_Stated task_. Each line of the listing must be transcribed exactly, except for the images, which should be excluded.

_Dataset extract_.
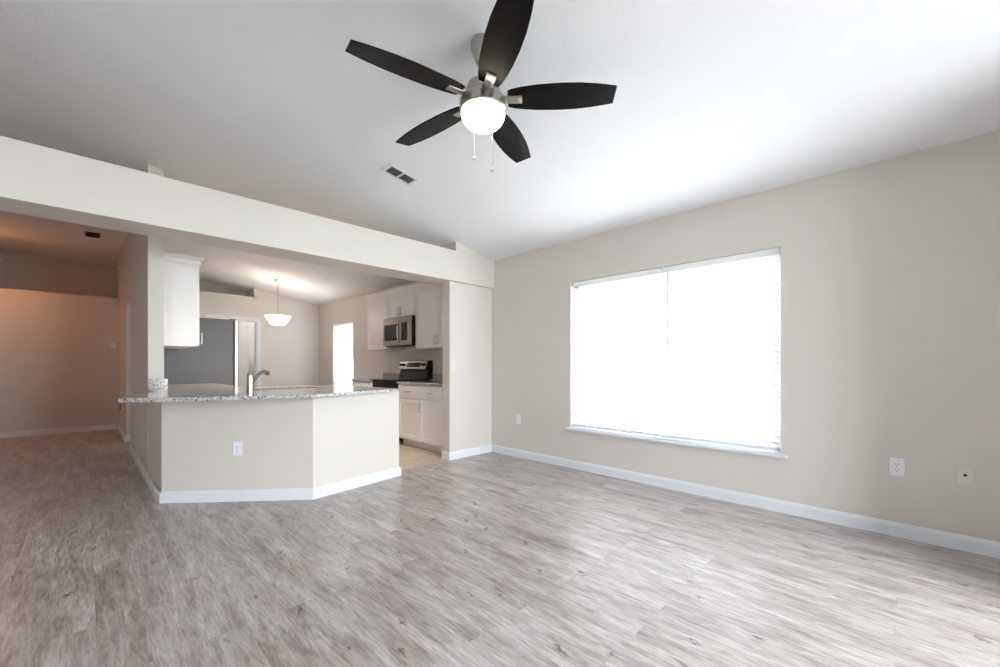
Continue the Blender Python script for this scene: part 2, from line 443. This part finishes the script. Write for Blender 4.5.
# windows
def window(name, W, units, meet, sill):
    y0, y1, z0, z1 = W
    X0 = XR + .095
    b = MB(); fw = .045
    b.box(X0, X0 + .06, y0, y0 + fw, z0, z1); b.box(X0, X0 + .06, y1 - fw, y1, z0, z1)
    b.box(X0, X0 + .06, y0 + fw, y1 - fw, z0, z0 + fw); b.box(X0, X0 + .06, y0 + fw, y1 - fw, z1 - fw, z1)
    root = struct(name, b, M['vinyl'])
    def part(nm, mb, m):
        bmesh.ops.translate(mb.bm, verts=mb.bm.verts[:], vec=-Vector(root.location)); return mb.build(nm, m, root)
    n = len(units)
    for i, (u0, u1) in enumerate(units):
        if i: part('mullion', MB().box(X0 - .005, X0 + .065, units[i - 1][1], u0, z0 + fw, z1 - fw), M['vinyl'])
        s = MB()
        for za, zb, xo in ((z0 + fw, meet + .02, .005), (meet - .02, z1 - fw, .03)):
            for q in ((u0, u0 + .03, za, zb), (u1 - .03, u1, za, zb), (u0 + .03, u1 - .03, za, za + .035), (u0 + .03, u1 - .03, zb - .035, zb)):
                s.box(X0 + xo, X0 + xo + .025, *q)
        part('sash', s, M['vinyl'])
        g = MB().box(X0 + .015, X0 + .019, u0 + .03, u1 - .03, z0 + fw + .03, meet); g.box(X0 + .04, X0 + .044, u0 + .03, u1 - .03, meet, z1 - fw - .03)
        part('pane', g, M['glass'])
    if sill:
        part('window_sill', MB().box(XR - .038, X0, y0 - .045, y1 + .045, z0 - .022, z0 + .002, bev=.004), M['trim'])
    return root
window('window_1', W1, [(.75, 1.605), (1.645, 2.598)], 1.262, True)
window('window_2', W2, [(7.89, 8.735)], 1.33, True)

# unseen sliding glass door, added as fill daylight from behind the camera
b = MB(); f = .06
for q in ((D0, D0 + f, 0, DZ), (D1 - f, D1, 0, DZ), (D0 + f, D1 - f, DZ - f, DZ), (D0 + f, D1 - f, 0, .03), ((D0 + D1) / 2 - .04, (D0 + D1) / 2 + .04, .03, DZ - f)):
    b.box(q[0], q[1], YB - .11, YB - .04, q[2], q[3])
root = struct('added_door', b, M['vinyl'])
g = MB()
for x0, x1 in ((D0 + f, (D0 + D1) / 2 - .04), ((D0 + D1) / 2 + .04, D1 - f)): g.box(x0, x1, YB - .08, YB - .075, .03, DZ - f)
bmesh.ops.translate(g.bm, verts=g.bm.verts[:], vec=-Vector(root.location)); g.build('pane', M['glass'], root)

b = MB(); f = .05
for q in ((V0, V0 + f, VZ0, VZ1), (V1 - f, V1, VZ0, VZ1), (V0 + f, V1 - f, VZ1 - f, VZ1), (V0 + f, V1 - f, VZ0, VZ0 + f), (V0 + f, V1 - f, 1.48, 1.53)):
    b.box(q[0], q[1], YB - .11, YB - .05, q[2], q[3])
root = struct('added_window', b, M['vinyl'])  # unseen window added as a side source for the peninsula's angled front
g = MB().box(V0 + f, V1 - f, YB - .082, YB - .077, VZ0 + f, VZ1 - f)
bmesh.ops.translate(g.bm, verts=g.bm.verts[:], vec=-Vector(root.location)); g.build('pane', M['glass'], root)

# kitchen door casing and the half open door
b = MB()
b.box(KD0 - .075, KD0, YK - .018, YK, 0, KDZ + .075); b.box(KD1, KD1 + .075, YK - .018, YK, 0, KDZ + .075); b.box(KD0, KD1, YK - .018, YK, KDZ, KDZ + .075)
b.box(KD0, KD0 + .018, YK, YK + .12, 0, KDZ); b.box(KD1 - .018, KD1, YK, YK + .12, 0, KDZ); b.box(KD0 + .018, KD1 - .018, YK, YK + .12, KDZ - .018, KDZ)
struct('trim_1', b, M['trim'])
dr = MB(); w = KD1 - KD0 - .04
dr.box(0, w, 0, .035, .008, KDZ - .022, bev=.003)
for z0, z1 in ((.15, .85), (1.0, 1.88)):
    for x0, x1 in ((.11, w / 2 - .05), (w / 2 + .05, w - .11)):
        dr.box(x0, x1, -.006, .004, z0, z1, bev=.005)
d = dr.build('door_1', M['door']); d['kind'] = 'structure'
base_off = Vector(d.location)
for v in d.data.vertices: v.co += base_off
d.location = (KD0 + .02, YK + .075, 0); d.rotation_euler = (0, 0, R(19))

# ground outside
b = MB(); b.box(-14, 20, -12, 24, -.2, -.08); struct('ground_outside', b, M['ground'])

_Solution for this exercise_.
Continue the Blender Python script for this scene: part 2, from line 443. This part finishes the script. Write for Blender 4.5.
# windows
def window(name, W, units, meet, sill):
    y0, y1, z0, z1 = W
    X0 = XR + .095
    b = MB(); fw = .045
    b.box(X0, X0 + .06, y0, y0 + fw, z0, z1); b.box(X0, X0 + .06, y1 - fw, y1, z0, z1)
    b.box(X0, X0 + .06, y0 + fw, y1 - fw, z0, z0 + fw); b.box(X0, X0 + .06, y0 + fw, y1 - fw, z1 - fw, z1)
    root = struct(name, b, M['vinyl'])
    def part(nm, mb, m):
        bmesh.ops.translate(mb.bm, verts=mb.bm.verts[:], vec=-Vector(root.location)); return mb.build(nm, m, root)
    n = len(units)
    for i, (u0, u1) in enumerate(units):
        if i: part('mullion', MB().box(X0 - .005, X0 + .065, units[i - 1][1], u0, z0 + fw, z1 - fw), M['vinyl'])
        s = MB()
        for za, zb, xo in ((z0 + fw, meet + .02, .005), (meet - .02, z1 - fw, .03)):
            for q in ((u0, u0 + .03, za, zb), (u1 - .03, u1, za, zb), (u0 + .03, u1 - .03, za, za + .035), (u0 + .03, u1 - .03, zb - .035, zb)):
                s.box(X0 + xo, X0 + xo + .025, *q)
        part('sash', s, M['vinyl'])
        g = MB().box(X0 + .015, X0 + .019, u0 + .03, u1 - .03, z0 + fw + .03, meet); g.box(X0 + .04, X0 + .044, u0 + .03, u1 - .03, meet, z1 - fw - .03)
        part('pane', g, M['glass'])
    if sill:
        part('window_sill', MB().box(XR - .038, X0, y0 - .045, y1 + .045, z0 - .022, z0 + .002, bev=.004), M['trim'])
    return root
window('window_1', W1, [(.75, 1.605), (1.645, 2.598)], 1.262, True)
window('window_2', W2, [(7.89, 8.735)], 1.33, True)

# unseen sliding glass door, added as fill daylight from behind the camera
b = MB(); f = .06
for q in ((D0, D0 + f, 0, DZ), (D1 - f, D1, 0, DZ), (D0 + f, D1 - f, DZ - f, DZ), (D0 + f, D1 - f, 0, .03), ((D0 + D1) / 2 - .04, (D0 + D1) / 2 + .04, .03, DZ - f)):
    b.box(q[0], q[1], YB - .11, YB - .04, q[2], q[3])
root = struct('added_door', b, M['vinyl'])
g = MB()
for x0, x1 in ((D0 + f, (D0 + D1) / 2 - .04), ((D0 + D1) / 2 + .04, D1 - f)): g.box(x0, x1, YB - .08, YB - .075, .03, DZ - f)
bmesh.ops.translate(g.bm, verts=g.bm.verts[:], vec=-Vector(root.location)); g.build('pane', M['glass'], root)

b = MB(); f = .05
for q in ((V0, V0 + f, VZ0, VZ1), (V1 - f, V1, VZ0, VZ1), (V0 + f, V1 - f, VZ1 - f, VZ1), (V0 + f, V1 - f, VZ0, VZ0 + f), (V0 + f, V1 - f, 1.48, 1.53)):
    b.box(q[0], q[1], YB - .11, YB - .05, q[2], q[3])
root = struct('added_window', b, M['vinyl'])  # unseen window added as a side source for the peninsula's angled front
g = MB().box(V0 + f, V1 - f, YB - .082, YB - .077, VZ0 + f, VZ1 - f)
bmesh.ops.translate(g.bm, verts=g.bm.verts[:], vec=-Vector(root.location)); g.build('pane', M['glass'], root)

# kitchen door casing and the half open door
b = MB()
b.box(KD0 - .075, KD0, YK - .018, YK, 0, KDZ + .075); b.box(KD1, KD1 + .075, YK - .018, YK, 0, KDZ + .075); b.box(KD0, KD1, YK - .018, YK, KDZ, KDZ + .075)
b.box(KD0, KD0 + .018, YK, YK + .12, 0, KDZ); b.box(KD1 - .018, KD1, YK, YK + .12, 0, KDZ); b.box(KD0 + .018, KD1 - .018, YK, YK + .12, KDZ - .018, KDZ)
struct('trim_1', b, M['trim'])
dr = MB(); w = KD1 - KD0 - .04
dr.box(0, w, 0, .035, .008, KDZ - .022, bev=.003)
for z0, z1 in ((.15, .85), (1.0, 1.88)):
    for x0, x1 in ((.11, w / 2 - .05), (w / 2 + .05, w - .11)):
        dr.box(x0, x1, -.006, .004, z0, z1, bev=.005)
d = dr.build('door_1', M['door']); d['kind'] = 'structure'
base_off = Vector(d.location)
for v in d.data.vertices: v.co += base_off
d.location = (KD0 + .02, YK + .075, 0); d.rotation_euler = (0, 0, R(19))

# ground outside
b = MB(); b.box(-14, 20, -12, 24, -.2, -.08); struct('ground_outside', b, M['ground'])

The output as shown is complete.